Weather conditions across the US, Europe, and Asia are significantly shaping natural gas dynamics. Intense heat in the US and Asia is driving strong cooling demand, boosting gas consumption for power generation and LNG imports, while Europe’s milder summer has kept demand subdued but storage refill needs remain high. Despite high global production, competition for LNG—especially from Asia—has tightened supply and supported prices. Overall, the weather-driven demand surge, especially from Asia, is keeping the global gas market firm, with potential for further upside if extreme heat persists or winter demand picks up early.
Industrial Demand:
Industrial demand for natural gas is expected to remain steady with a slightly supportive bias. While not as reactive as power-sector demand, industrial usage typically holds consistent unless disrupted by price
volatility or plant outages. With current gas prices staying within a moderate range and no major disruptions reported, industries such as chemicals, fertilizers, and manufacturing are likely to maintain their regular consumption levels.
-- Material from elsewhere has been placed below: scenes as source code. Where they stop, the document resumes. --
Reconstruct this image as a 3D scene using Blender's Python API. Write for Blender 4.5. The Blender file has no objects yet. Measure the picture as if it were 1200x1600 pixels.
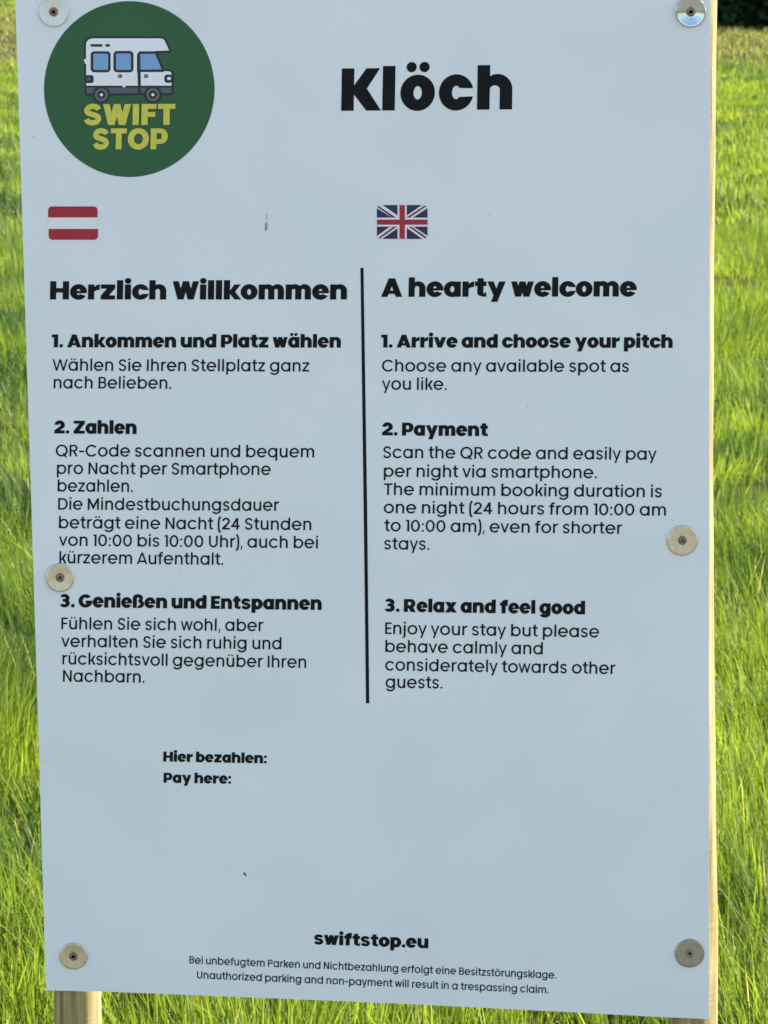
import bpy, bmesh, math, random
import numpy as np
from mathutils import Vector, Matrix

R = math.radians
random.seed(7)
rng = np.random.default_rng(11)
scene = bpy.context.scene
C = scene.collection

# ------------------------------------------------------------------ camera
FPX = 5000.0            # focal length in pixels of the 1200x1600 photograph
PITCH = R(10.0)
CAM_Z = 1.60
DIST = 2.84             # distance of the sign's face along +Y
cam = bpy.data.cameras.new("camera")
cam.sensor_fit = 'AUTO'
cam.sensor_width = 36.0
cam.lens = FPX * 36.0 / 1600.0
cam.clip_start = 0.05
cam.clip_end = 3000.0
cam.dof.use_dof = True
cam.dof.focus_distance = 2.86
cam.dof.aperture_fstop = 42.0
cam_o = bpy.data.objects.new("camera", cam)
cam_o.location = (0, 0, CAM_Z)
cam_o.rotation_euler = (R(90) - PITCH, 0, 0)
C.objects.link(cam_o)
scene.camera = cam_o

# ------------------------------------------------------------------ sky and sun
SUN_AZ = R(71)          # to the right of the viewing direction, behind the sign
SUN_EL = R(36)
world = bpy.data.worlds.new("World")
scene.world = world
world.use_nodes = True
wn = world.node_tree
wn.nodes.clear()
sky = wn.nodes.new("ShaderNodeTexSky")
sky.sky_type = 'NISHITA'
sky.sun_disc = False
sky.sun_elevation = SUN_EL
sky.sun_rotation = SUN_AZ
sky.air_density = 1.0
sky.dust_density = 1.2
sky.ozone_density = 1.0
bg = wn.nodes.new("ShaderNodeBackground")
bg.inputs["Strength"].default_value = 0.112
wo = wn.nodes.new("ShaderNodeOutputWorld")
wn.links.new(sky.outputs[0], bg.inputs[0])
wn.links.new(bg.outputs[0], wo.inputs[0])

sd = bpy.data.lights.new("sun", 'SUN')
sd.energy = 5.0
sd.angle = R(0.53)
sd.color = (1.0, 0.95, 0.86)
sun = bpy.data.objects.new("sun", sd)
sv_ = Vector((math.sin(SUN_AZ) * math.cos(SUN_EL), math.cos(SUN_AZ) * math.cos(SUN_EL), math.sin(SUN_EL)))
sun.rotation_euler = sv_.to_track_quat('Z', 'Y').to_euler()
sun.location = sv_ * 50
C.objects.link(sun)

scene.view_settings.view_transform = 'Standard'
scene.view_settings.look = 'None'
scene.view_settings.exposure = 1.54
scene.view_settings.gamma = 1.0
scene.view_settings.use_curve_mapping = False
scene.cycles.max_bounces = 8
scene.cycles.transmission_bounces = 6

# ------------------------------------------------------------------ materials
def new_mat(name):
    m = bpy.data.materials.new(name)
    m.use_nodes = True
    nt = m.node_tree
    b = nt.nodes["Principled BSDF"]
    return m, nt, b

def plain(name, col, rough=0.45, metal=0.0, spec=0.5):
    m, nt, b = new_mat(name)
    b.inputs["Base Color"].default_value = (*col, 1)
    b.inputs["Roughness"].default_value = rough
    b.inputs["Metallic"].default_value = metal
    b.inputs["Specular IOR Level"].default_value = spec
    return m

def noisy(name, c0, c1, scale=(1, 1, 1), nscale=8.0, detail=6.0, rough=0.5, spec=0.3, bump=0.0, bscale=None, metal=0.0, ramp=(0.35, 0.65), bdist=0.001):
    m, nt, b = new_mat(name)
    tc = nt.nodes.new("ShaderNodeTexCoord")
    mp = nt.nodes.new("ShaderNodeMapping")
    mp.inputs["Scale"].default_value = scale
    n = nt.nodes.new("ShaderNodeTexNoise")
    n.inputs["Scale"].default_value = nscale
    n.inputs["Detail"].default_value = detail
    r = nt.nodes.new("ShaderNodeValToRGB")
    r.color_ramp.elements[0].position = ramp[0]
    r.color_ramp.elements[1].position = ramp[1]
    r.color_ramp.elements[0].color = (*c0, 1)
    r.color_ramp.elements[1].color = (*c1, 1)
    L = nt.links.new
    L(tc.outputs["Object"], mp.inputs[0]); L(mp.outputs[0], n.inputs["Vector"])
    L(n.outputs["Fac"], r.inputs[0]); L(r.outputs[0], b.inputs["Base Color"])
    b.inputs["Roughness"].default_value = rough
    b.inputs["Metallic"].default_value = metal
    b.inputs["Specular IOR Level"].default_value = spec
    if bump:
        n2 = nt.nodes.new("ShaderNodeTexNoise")
        n2.inputs["Scale"].default_value = bscale or nscale
        n2.inputs["Detail"].default_value = 5
        bp = nt.nodes.new("ShaderNodeBump")
        bp.inputs["Strength"].default_value = bump
        bp.inputs["Distance"].default_value = bdist
        L(mp.outputs[0], n2.inputs["Vector"]); L(n2.outputs["Fac"], bp.inputs["Height"])
        L(bp.outputs[0], b.inputs["Normal"])
    return m

M = {}
M['panel'] = noisy('white_panel_face', (0.755, 0.785, 0.785), (0.795, 0.815, 0.81), nscale=9, detail=9, rough=0.42, spec=0.35, bump=0.05, bscale=260, bdist=0.0004)
def sheet_warp(m):
    nt = m.node_tree; L = nt.links.new
    b = nt.nodes["Principled BSDF"]
    old = b.inputs["Normal"].links[0].from_socket
    tc = nt.nodes.new("ShaderNodeTexCoord")
    n = nt.nodes.new("ShaderNodeTexNoise"); n.inputs["Scale"].default_value = 3.2; n.inputs["Detail"].default_value = 1.5
    bp = nt.nodes.new("ShaderNodeBump"); bp.inputs["Strength"].default_value = 0.9; bp.inputs["Distance"].default_value = 0.012
    L(tc.outputs["Object"], n.inputs["Vector"]); L(n.outputs["Fac"], bp.inputs["Height"]); L(old, bp.inputs["Normal"]); L(bp.outputs[0], b.inputs["Normal"])
    n2 = nt.nodes.new("ShaderNodeTexNoise"); n2.inputs["Scale"].default_value = 14; n2.inputs["Detail"].default_value = 7
    mr = nt.nodes.new("ShaderNodeMapRange"); mr.inputs[3].default_value = 0.30; mr.inputs[4].default_value = 0.55
    L(tc.outputs["Object"], n2.inputs["Vector"]); L(n2.outputs["Fac"], mr.inputs[0]); L(mr.outputs[0], b.inputs["Roughness"])
sheet_warp(M['panel'])
M['panel_edge'] = plain('panel_cut_edge', (0.72, 0.72, 0.66), 0.5)
M['ink'] = noisy('black_print', (0.0025, 0.004, 0.0055), (0.006, 0.008, 0.0095), nscale=60, rough=0.55, spec=0.16)
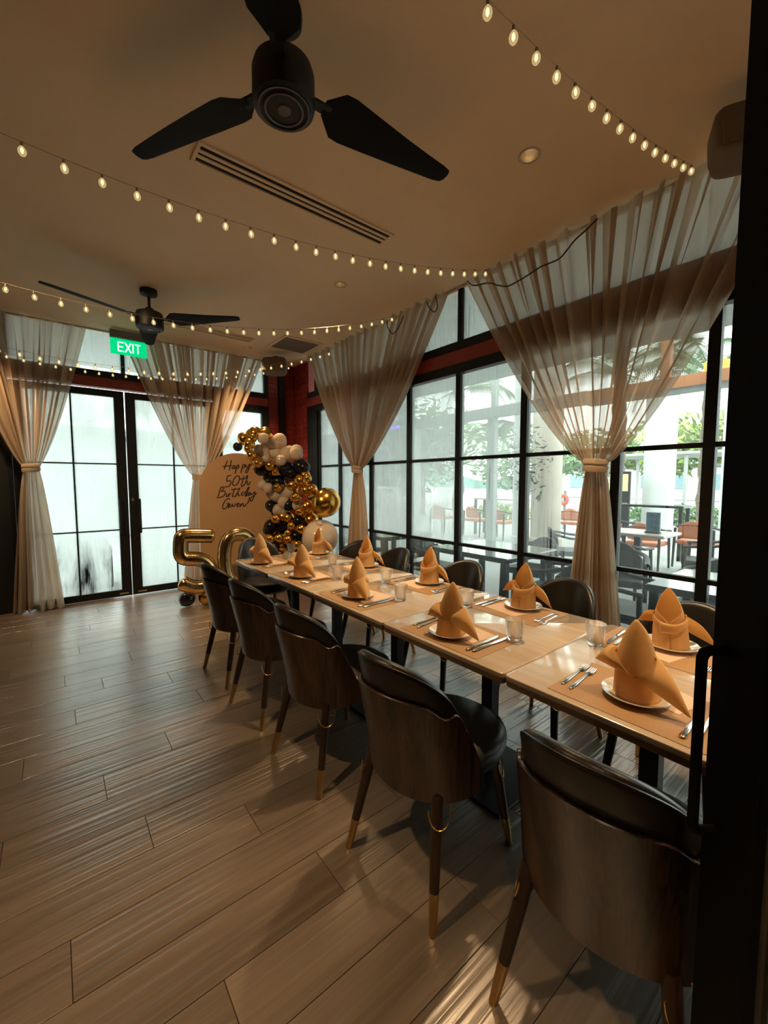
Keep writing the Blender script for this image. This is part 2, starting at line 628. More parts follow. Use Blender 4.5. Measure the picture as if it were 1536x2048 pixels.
WZ = [0.07, 0.845, 1.668, 2.465]
MUL = [5.32, 4.767, 4.066, 3.382, 2.684, 1.976, 1.253, 0.735, 0.03, -0.66]
win = struct(MB().box(XR - 0.03, XR + 0.06, -0.70, 5.62, 2.465, 2.552).box(XR - 0.03, XR + 0.06, -0.70, 5.62, 0.0, 0.07)
             .box(XR - 0.03, XR + 0.06, 5.335, 5.62, 0.07, 2.465).build('window_1', M['black']))
for y in MUL:
    MB().box(XR - 0.012, XR + 0.045, y - 0.03, y + 0.03, 0.07, 2.465).build('mullion', M['black'], win)
for z in (0.845, 1.668):
    MB().box(XR - 0.004, XR + 0.036, -0.68, 5.33, z - 0.015, z + 0.015).build('glazing_bar', M['black'], win)
FOG = {0: 0.68, 1: 0.60, 2: 0.66, 3: 0.52, 4: 0.26, 5: 0.12, 6: 0.04, 7: 0.04, 8: 0.04}
for i in range(len(MUL) - 1):
    ya, yb = MUL[i + 1] + 0.025, MUL[i] - 0.025
    for j in range(3):
        f = FOG[i]
        st = 0.55
        if j == 0:
            f = 0.03 if i > 1 else 0.25
            st = 0.02
        elif j == 2:
            f = min(0.8, f + (0.14 if i < 5 else 0.05))
            st = 0.25
        put_pane(win, MB().box(XR + 0.014, XR + 0.020, ya, yb, WZ[j] + 0.01, WZ[j + 1] - 0.01), (f, st, 0.0, 1))
win = struct(MB().box(XR - 0.03, XR + 0.06, -0.70, 5.62, 2.682, 2.755).build('window_2', M['black']))
TM = [5.40, 2.672, 0.03, -0.66]
for y in TM:
    MB().box(XR - 0.012, XR + 0.045, y - 0.028, y + 0.028, 2.755, CZ).build('mullion', M['black'], win)
for i in range(3):
    put_pane(win, MB().box(XR + 0.014, XR + 0.020, TM[i + 1] + 0.025, TM[i] - 0.025, 2.75, CZ), (0.62, 0.75, 0, 1))

# ------------------------------------------------------------------ door wall (back)
mb = MB()
mb.box(-0.36, 2.60, YB - 0.02, YB + 0.10, 2.575, 2.69)
mb.box(2.60, XR + 0.12, YB, YB + 0.12, 0, CZ)
wall_back = struct(mb.build('wall_back', M['red']))
bricks(wall_back, 'x', 2.605, 2.775, YB, 0.0, CZ)
MB().box(2.775, 2.865, YB - 0.05, YB + 0.02, 0, CZ).build('corner_post', M['black'], wall_back)
bricks(wall_back, 'x', 2.865, 3.04, YB, 0.0, CZ)
struct(MB().box(XL, -0.36, YB - 0.01, YB + 0.1, 0, CZ).build('wall_back_panel', M['dark_panel']))
win = struct(MB().box(-0.36, 2.60, YB - 0.03, YB + 0.06, 2.69, 2.765).box(2.54, 2.605, YB - 0.03, YB + 0.06, 2.765, CZ)
             .box(-0.36, -0.31, YB - 0.03, YB + 0.06, 2.765, CZ).build('window_3', M['black']))
MB().box(0.725, 0.765, YB - 0.02, YB + 0.05, 2.765, CZ).build('mullion', M['black'], win)
put_pane(win, MB().box(-0.31, 0.73, YB + 0.014, YB + 0.020, 2.76, CZ), (0.66, 0.7, 0, 1))
put_pane(win, MB().box(0.76, 2.545, YB + 0.014, YB + 0.020, 2.76, CZ), (0.66, 0.6, 0, 1))
# fixed side light and frame posts
win = struct(MB().box(1.815, 1.91, YB - 0.03, YB + 0.06, 0, 2.575).box(2.50, 2.605, YB - 0.03, YB + 0.06, 0, 2.575)
             .box(1.91, 2.50, YB - 0.03, YB + 0.06, 2.47, 2.575).box(1.91, 2.50, YB - 0.03, YB + 0.06, 0, 0.09).build('window_4', M['black']))
for z in (0.85, 1.665):
    MB().box(1.90, 2.51, YB - 0.006, YB + 0.03, z - 0.008, z + 0.008).build('glazing_bar', M['black'], win)
for za, zb, f in ((0.08, 0.85, 0.6), (0.85, 1.665, 0.7), (1.665, 2.48, 0.55)):
    put_pane(win, MB().box(1.90, 2.51, YB + 0.014, YB + 0.020, za, zb), (f, 0.4, 0, 1))
struct(MB().box(-0.36, -0.325, YB - 0.03, YB + 0.06, 0, 2.575).build('trim_3', M['black']))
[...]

Additionally, ongoing summer production cycles and stable operating rates at key industrial plants will
support baseline demand. However, any sharp spike in prices or unexpected plant maintenance could briefly curb short-term usage. Overall, industrial demand will continue to offer a stable floor to weekly natural gas consumption.
Technical View:

Technical Outlook:
Natural gas is currently showing bullish momentum, supported by an inverse head and shoulders pattern breakout. The key technical levels to watch are:
- Immediate support at 300, with strong support around 290.
- Resistance remains at 320, with the next major resistance zone around 328.
Additionally, the USDINR is trading at elevated levels, providing favourable conditions for a buying trend in natural gas.

Trade Scenarios:
- Scenario 1: If the market closes above 310 today, it indicates a continuation of the uptrend, and we could see price movement toward 320 – 328. In this case, the buy recommendation remains valid with a stop loss at 300.
- Scenario 2: If the market fails to close above 310, consider initiating a buy position around 300 – 303 for a target of 320 – 328, maintaining a stop loss at 290.
Conclusion:
In summary, natural gas fundamentals remain firm in the short term. A sharp decline in U.S. inventory
levels, driven by strong summer demand, reflects tightening supply conditions. While industrial demand stays steady, elevated cooling needs in the U.S. and Asia—paired with competitive LNG markets—are supporting price strength. Technically, the breakout pattern and bullish structure above key levels reinforce a positive bias. As long as weather-driven demand persists and no major supply shocks occur, natural gas prices may continue to trend higher in the coming sessions.